RBI fines Muthoot Finance, Muthoot Vehicle ₹8.50 lakh for KYC lapses
Synopsis
Key Takeaways
The Reserve Bank of India (RBI) has levied monetary penalties totalling ₹8.50 lakh on two entities of the Muthoot Group — Muthoot Finance Limited and Muthoot Vehicle and Asset Finance Limited — for failing to comply with the central bank's Know Your Customer (KYC) directions, according to an official statement released on Friday, 17 July.
Penalties Imposed
The RBI imposed a penalty of ₹5.80 lakh on Muthoot Finance Limited and ₹2.70 lakh on Muthoot Vehicle and Asset Finance Limited.
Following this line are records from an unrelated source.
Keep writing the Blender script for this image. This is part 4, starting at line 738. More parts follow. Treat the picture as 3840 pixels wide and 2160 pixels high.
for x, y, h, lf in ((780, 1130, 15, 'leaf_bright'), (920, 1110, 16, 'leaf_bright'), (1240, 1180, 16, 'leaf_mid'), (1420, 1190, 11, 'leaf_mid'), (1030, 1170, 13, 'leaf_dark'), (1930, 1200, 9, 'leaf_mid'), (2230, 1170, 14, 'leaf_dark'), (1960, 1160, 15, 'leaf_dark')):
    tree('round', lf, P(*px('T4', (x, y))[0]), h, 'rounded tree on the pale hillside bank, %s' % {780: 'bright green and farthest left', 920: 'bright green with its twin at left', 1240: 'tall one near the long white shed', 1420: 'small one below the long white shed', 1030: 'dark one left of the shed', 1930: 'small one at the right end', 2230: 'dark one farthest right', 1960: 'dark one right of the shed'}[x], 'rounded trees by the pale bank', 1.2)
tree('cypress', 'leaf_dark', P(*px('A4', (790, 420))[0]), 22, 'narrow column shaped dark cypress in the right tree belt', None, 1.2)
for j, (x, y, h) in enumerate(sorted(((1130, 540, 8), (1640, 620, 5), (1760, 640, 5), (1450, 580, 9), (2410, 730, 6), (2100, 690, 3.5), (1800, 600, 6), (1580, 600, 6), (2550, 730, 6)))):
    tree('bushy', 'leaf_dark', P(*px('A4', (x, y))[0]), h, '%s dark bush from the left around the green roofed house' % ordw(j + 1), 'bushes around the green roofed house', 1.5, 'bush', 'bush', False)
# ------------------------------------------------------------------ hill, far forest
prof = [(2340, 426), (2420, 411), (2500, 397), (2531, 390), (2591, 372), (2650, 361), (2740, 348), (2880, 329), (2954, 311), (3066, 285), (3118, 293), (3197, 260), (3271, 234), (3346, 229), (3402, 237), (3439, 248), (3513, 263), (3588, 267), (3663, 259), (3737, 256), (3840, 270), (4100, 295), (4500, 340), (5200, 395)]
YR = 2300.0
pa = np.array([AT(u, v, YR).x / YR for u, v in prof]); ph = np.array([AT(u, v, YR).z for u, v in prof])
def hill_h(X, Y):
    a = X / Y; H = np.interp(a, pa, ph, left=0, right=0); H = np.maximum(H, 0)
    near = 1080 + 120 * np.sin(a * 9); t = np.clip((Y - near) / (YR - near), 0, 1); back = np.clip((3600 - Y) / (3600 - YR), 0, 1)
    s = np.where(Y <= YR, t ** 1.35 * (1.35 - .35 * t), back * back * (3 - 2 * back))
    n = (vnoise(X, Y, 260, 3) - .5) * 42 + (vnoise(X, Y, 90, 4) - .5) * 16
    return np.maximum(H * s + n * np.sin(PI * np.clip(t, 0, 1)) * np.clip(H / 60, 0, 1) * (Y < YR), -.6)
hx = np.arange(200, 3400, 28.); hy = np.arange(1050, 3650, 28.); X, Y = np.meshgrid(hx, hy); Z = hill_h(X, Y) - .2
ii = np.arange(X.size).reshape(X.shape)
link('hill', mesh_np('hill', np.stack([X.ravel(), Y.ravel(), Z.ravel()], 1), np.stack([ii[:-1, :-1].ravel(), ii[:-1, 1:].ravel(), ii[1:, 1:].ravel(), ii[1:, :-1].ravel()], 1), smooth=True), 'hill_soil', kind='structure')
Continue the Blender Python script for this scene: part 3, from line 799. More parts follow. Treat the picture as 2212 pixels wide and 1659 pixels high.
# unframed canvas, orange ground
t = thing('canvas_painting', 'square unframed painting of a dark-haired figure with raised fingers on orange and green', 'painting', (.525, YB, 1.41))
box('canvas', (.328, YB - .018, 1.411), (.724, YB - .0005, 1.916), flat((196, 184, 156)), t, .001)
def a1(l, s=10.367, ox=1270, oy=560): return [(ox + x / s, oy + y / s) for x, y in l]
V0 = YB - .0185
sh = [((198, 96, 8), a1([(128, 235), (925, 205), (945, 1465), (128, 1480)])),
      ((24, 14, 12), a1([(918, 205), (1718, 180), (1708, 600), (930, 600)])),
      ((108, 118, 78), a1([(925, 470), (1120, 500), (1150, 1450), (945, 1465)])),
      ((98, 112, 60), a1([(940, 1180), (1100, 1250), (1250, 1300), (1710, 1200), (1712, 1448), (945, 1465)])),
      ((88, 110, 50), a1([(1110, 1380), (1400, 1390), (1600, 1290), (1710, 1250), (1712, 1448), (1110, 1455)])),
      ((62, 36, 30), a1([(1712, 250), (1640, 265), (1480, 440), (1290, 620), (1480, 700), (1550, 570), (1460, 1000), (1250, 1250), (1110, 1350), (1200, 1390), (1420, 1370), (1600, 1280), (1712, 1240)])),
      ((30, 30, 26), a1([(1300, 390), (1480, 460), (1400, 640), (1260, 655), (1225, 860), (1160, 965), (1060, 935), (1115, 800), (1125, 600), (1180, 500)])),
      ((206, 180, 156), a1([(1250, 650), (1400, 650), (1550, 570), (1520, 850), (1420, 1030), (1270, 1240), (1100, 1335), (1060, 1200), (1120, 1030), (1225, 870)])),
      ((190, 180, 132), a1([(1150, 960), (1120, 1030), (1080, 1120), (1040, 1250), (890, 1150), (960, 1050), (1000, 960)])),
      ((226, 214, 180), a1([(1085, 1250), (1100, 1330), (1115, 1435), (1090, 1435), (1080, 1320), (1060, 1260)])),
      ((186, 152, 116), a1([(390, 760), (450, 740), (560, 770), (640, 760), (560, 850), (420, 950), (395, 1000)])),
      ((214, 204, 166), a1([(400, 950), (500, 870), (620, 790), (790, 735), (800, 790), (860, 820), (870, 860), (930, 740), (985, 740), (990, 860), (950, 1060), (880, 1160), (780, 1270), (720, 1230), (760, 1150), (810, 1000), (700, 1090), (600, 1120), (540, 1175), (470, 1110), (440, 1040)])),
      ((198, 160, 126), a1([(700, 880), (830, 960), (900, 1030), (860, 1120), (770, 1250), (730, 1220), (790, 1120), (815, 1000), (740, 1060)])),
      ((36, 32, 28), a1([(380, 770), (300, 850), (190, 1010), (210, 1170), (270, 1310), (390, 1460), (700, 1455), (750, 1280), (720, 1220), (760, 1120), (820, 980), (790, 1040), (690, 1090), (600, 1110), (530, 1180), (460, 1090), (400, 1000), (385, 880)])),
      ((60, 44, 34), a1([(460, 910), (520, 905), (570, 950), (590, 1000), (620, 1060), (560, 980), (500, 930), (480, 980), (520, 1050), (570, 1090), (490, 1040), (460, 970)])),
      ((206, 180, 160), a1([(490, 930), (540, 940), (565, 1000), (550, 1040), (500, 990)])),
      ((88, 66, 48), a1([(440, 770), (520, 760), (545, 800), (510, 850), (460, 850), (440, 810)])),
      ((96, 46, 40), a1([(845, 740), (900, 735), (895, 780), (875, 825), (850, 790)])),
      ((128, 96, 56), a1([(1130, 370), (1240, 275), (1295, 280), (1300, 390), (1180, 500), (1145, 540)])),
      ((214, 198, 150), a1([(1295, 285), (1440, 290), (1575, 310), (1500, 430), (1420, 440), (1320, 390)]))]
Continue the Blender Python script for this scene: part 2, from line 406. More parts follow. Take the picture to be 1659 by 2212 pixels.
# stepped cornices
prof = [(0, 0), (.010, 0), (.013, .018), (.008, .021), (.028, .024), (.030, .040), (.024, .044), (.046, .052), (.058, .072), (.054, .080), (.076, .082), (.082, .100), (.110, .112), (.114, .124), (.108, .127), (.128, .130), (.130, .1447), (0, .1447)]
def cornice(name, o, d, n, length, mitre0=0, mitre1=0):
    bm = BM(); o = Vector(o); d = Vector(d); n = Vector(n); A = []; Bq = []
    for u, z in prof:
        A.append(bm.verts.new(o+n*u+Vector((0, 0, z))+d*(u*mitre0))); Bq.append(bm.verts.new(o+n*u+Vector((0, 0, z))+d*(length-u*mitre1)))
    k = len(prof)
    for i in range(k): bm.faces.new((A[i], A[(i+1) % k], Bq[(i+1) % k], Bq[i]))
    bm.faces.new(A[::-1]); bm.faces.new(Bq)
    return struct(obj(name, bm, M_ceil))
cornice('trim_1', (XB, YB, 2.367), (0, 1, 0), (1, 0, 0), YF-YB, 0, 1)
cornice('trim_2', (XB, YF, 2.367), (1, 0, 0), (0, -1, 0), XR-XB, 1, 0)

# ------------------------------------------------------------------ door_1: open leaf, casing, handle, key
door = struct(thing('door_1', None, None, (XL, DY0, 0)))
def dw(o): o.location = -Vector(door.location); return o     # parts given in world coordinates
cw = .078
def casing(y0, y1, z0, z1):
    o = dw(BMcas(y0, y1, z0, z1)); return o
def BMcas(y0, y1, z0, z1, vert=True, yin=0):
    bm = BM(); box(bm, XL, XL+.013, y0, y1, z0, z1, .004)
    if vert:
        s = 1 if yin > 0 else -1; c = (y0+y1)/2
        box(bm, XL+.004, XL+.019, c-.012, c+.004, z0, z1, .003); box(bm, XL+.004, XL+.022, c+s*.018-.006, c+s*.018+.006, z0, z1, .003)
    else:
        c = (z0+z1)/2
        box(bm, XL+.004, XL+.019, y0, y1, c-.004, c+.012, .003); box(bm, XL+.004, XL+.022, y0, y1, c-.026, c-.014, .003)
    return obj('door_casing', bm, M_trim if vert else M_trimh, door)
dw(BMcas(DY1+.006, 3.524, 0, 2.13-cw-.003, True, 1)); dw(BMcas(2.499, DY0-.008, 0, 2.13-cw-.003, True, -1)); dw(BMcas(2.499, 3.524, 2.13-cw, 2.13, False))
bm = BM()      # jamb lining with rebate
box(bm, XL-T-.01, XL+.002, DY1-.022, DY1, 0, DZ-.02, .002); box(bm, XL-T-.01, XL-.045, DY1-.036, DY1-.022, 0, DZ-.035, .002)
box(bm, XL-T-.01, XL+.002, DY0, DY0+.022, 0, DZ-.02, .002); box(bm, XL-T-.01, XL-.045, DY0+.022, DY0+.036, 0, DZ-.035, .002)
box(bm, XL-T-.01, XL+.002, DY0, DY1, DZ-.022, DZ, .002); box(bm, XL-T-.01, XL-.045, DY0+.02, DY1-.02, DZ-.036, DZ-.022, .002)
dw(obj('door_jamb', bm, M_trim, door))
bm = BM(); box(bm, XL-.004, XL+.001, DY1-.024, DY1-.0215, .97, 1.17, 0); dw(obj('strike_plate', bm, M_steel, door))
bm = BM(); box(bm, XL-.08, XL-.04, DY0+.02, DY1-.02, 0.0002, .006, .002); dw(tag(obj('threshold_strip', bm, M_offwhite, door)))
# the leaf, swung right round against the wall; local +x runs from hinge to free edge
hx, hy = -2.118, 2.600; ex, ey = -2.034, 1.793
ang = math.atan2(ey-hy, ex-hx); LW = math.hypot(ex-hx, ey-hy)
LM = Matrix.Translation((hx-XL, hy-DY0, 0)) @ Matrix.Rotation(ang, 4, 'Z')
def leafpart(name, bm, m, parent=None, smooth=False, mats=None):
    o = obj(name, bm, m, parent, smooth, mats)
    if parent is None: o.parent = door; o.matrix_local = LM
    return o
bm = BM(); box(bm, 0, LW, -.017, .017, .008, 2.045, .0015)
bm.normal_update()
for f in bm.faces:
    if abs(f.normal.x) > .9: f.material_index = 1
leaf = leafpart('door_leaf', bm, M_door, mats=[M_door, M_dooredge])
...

Both penalties stem from deficiencies identified during statutory inspections conducted by the regulator.
What the Inspections Found
In the case of Muthoot Finance Limited, the RBI carried out a statutory inspection with reference to the company's financial position as on 31 March 2025. Supervisory findings revealed two key compliance failures: the company did not have a system for periodic review of risk categorisation of accounts, and it lacked a robust software for the effective identification and reporting of suspicious transactions.
For Muthoot Vehicle and Asset Finance Limited, a separate statutory inspection was conducted. The regulator found that the company similarly failed to put in place a system for periodic review of risk categorisation of accounts — with the RBI specifying that such reviews must be carried out at least once every six months.
Due Process Followed
In both cases, the RBI issued show-cause notices to the respective companies before imposing penalties. The companies submitted written replies and made oral submissions during personal hearings. After considering these responses, the regulator concluded that the compliance lapses were substantiated and proceeded with the fines.
RBI's Clarification
The central bank clarified that the penalties are based solely on deficiencies in regulatory compliance and are not intended to cast doubt on the validity of any transaction or agreement the companies may have entered into with their customers. The RBI also noted that the imposition of monetary penalties is without prejudice to any further action it may initiate against either company.
The action underscores the RBI's continued focus on KYC and anti-money-laundering frameworks within the non-banking financial sector, as the regulator has stepped up supervisory scrutiny of NBFCs in recent months.